Brief. Where a line contains the word "from", copy that line.

Dataset rows.
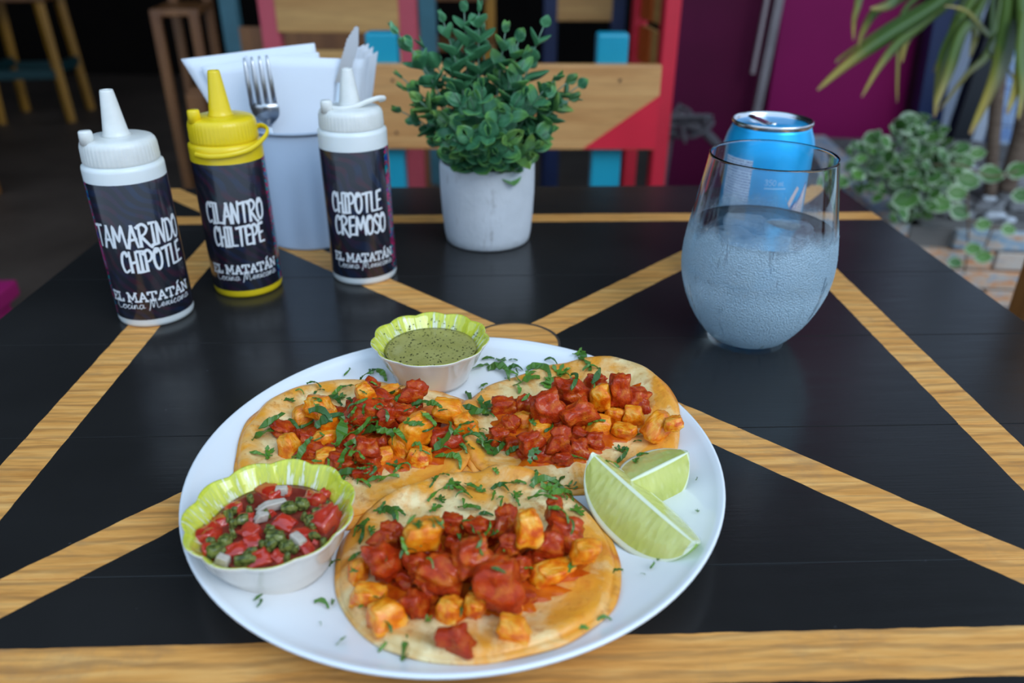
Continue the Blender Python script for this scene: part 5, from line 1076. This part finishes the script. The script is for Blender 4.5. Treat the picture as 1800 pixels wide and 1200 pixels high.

==

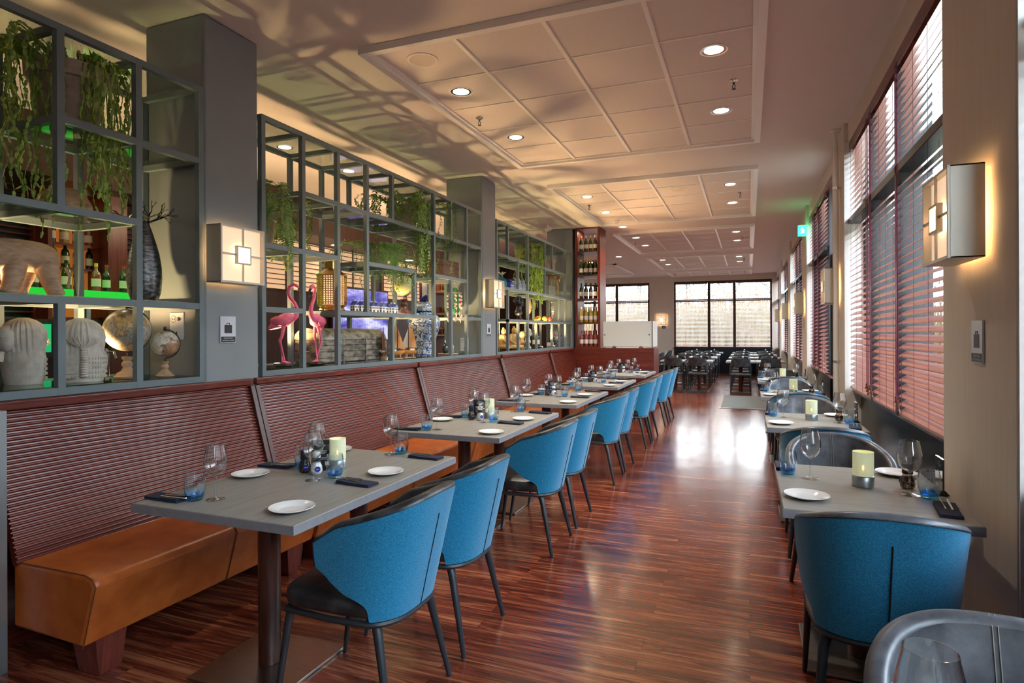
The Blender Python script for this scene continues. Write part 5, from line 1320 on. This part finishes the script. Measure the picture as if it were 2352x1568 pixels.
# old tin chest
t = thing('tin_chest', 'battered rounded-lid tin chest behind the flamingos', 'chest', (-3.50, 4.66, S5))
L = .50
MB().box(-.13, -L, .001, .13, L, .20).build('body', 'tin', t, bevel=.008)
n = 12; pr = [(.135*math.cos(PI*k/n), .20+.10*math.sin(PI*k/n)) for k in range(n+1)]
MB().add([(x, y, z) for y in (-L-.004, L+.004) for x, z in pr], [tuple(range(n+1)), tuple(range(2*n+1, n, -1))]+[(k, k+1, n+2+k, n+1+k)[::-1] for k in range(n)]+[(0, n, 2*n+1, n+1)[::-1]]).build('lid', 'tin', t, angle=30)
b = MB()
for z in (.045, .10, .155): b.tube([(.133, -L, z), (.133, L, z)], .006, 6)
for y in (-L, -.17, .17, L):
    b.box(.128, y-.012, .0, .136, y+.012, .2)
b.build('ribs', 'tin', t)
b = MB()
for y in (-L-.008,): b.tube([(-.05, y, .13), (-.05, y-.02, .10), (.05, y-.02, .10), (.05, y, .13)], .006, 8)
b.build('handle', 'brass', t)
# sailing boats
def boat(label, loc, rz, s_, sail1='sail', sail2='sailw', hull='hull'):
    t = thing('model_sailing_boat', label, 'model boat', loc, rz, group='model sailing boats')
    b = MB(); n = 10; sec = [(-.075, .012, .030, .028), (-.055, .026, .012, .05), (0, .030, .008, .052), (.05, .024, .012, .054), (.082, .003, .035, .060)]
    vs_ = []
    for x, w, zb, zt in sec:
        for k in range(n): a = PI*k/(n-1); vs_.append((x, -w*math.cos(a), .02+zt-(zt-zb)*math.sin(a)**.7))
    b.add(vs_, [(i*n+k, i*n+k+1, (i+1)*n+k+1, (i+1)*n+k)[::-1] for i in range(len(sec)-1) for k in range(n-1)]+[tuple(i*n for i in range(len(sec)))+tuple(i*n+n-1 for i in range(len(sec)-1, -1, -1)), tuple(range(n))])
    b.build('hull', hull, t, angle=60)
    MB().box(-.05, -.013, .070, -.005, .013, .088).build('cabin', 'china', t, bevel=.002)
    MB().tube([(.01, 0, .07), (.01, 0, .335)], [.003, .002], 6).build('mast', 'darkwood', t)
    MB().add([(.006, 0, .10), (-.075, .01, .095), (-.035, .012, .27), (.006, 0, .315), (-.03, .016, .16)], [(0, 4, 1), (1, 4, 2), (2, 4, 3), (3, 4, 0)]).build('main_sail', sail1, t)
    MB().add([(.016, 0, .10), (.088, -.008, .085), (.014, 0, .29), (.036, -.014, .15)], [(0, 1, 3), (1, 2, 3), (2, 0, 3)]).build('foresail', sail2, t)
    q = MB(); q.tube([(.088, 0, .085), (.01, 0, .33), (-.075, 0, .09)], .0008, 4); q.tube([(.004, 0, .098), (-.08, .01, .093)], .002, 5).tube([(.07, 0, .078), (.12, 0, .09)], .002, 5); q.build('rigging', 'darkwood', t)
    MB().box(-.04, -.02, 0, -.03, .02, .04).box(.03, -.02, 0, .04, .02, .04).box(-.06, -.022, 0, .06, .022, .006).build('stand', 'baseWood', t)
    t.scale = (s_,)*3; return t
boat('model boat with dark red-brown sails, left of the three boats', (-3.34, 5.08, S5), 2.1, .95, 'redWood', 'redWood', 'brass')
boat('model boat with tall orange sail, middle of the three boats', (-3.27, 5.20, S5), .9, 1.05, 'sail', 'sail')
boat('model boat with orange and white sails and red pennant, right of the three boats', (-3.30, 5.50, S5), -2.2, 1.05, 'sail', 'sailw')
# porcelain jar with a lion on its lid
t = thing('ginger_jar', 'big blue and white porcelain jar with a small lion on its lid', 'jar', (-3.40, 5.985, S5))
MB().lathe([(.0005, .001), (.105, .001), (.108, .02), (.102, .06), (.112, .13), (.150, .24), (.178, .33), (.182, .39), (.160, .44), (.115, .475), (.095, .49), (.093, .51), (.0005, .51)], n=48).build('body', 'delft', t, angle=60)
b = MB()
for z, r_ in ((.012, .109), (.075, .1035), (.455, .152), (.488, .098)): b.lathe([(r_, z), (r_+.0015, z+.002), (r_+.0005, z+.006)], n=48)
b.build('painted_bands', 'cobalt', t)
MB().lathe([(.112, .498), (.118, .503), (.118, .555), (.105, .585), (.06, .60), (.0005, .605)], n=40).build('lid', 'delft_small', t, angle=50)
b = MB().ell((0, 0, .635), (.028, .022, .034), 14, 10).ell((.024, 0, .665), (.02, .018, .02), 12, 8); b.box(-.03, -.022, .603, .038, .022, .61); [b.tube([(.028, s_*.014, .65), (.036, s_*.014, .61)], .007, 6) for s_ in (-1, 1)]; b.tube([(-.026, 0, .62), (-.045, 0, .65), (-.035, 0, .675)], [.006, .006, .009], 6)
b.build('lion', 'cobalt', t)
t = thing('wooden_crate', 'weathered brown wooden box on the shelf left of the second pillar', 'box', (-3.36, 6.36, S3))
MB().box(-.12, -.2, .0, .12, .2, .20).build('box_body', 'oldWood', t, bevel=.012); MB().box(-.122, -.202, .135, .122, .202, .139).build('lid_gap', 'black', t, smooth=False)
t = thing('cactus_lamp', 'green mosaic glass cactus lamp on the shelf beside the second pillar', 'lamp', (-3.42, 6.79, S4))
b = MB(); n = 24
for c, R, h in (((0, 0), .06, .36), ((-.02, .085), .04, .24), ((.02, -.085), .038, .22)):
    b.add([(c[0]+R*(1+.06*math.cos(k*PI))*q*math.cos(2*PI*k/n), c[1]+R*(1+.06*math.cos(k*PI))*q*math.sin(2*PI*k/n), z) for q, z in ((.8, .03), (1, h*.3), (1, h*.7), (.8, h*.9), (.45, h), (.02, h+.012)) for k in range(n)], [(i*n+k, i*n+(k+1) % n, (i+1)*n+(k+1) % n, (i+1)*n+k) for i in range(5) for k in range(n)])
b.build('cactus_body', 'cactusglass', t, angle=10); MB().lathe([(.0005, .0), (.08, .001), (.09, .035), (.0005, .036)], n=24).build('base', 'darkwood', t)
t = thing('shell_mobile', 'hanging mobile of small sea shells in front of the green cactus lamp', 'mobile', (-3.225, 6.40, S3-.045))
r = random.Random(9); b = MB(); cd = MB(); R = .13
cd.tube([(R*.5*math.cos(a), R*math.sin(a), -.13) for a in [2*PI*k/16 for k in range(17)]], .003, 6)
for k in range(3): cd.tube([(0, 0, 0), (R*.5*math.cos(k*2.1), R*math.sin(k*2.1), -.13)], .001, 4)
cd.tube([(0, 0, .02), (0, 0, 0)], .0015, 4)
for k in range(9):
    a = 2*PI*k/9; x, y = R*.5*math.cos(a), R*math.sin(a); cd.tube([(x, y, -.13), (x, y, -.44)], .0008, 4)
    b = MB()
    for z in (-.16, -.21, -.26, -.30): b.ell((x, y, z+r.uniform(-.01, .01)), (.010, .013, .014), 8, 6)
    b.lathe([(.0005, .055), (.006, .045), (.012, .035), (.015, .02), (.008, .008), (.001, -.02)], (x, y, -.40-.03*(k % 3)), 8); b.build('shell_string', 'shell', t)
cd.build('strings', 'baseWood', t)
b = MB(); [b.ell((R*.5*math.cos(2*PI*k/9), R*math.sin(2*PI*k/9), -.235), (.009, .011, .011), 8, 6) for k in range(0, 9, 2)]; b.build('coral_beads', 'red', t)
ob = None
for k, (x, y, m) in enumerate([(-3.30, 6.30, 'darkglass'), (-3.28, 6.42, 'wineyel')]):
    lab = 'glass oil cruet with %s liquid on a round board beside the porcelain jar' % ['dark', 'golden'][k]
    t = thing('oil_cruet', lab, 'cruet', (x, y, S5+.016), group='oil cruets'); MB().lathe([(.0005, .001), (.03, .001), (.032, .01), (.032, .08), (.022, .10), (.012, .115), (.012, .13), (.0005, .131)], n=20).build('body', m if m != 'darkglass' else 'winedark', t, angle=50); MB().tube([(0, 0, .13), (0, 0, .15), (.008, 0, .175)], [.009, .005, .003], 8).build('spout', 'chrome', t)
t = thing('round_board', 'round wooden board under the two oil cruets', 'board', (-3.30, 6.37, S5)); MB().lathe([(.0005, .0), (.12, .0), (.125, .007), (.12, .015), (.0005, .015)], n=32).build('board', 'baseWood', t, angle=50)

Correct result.
Continue the Blender Python script for this scene: part 5, from line 1076. This part finishes the script. The script is for Blender 4.5. Treat the picture as 1800 pixels wide and 1200 pixels high.
The Blender Python script for this scene continues. Write part 5, from line 1320 on. This part finishes the script. Measure the picture as if it were 2352x1568 pixels.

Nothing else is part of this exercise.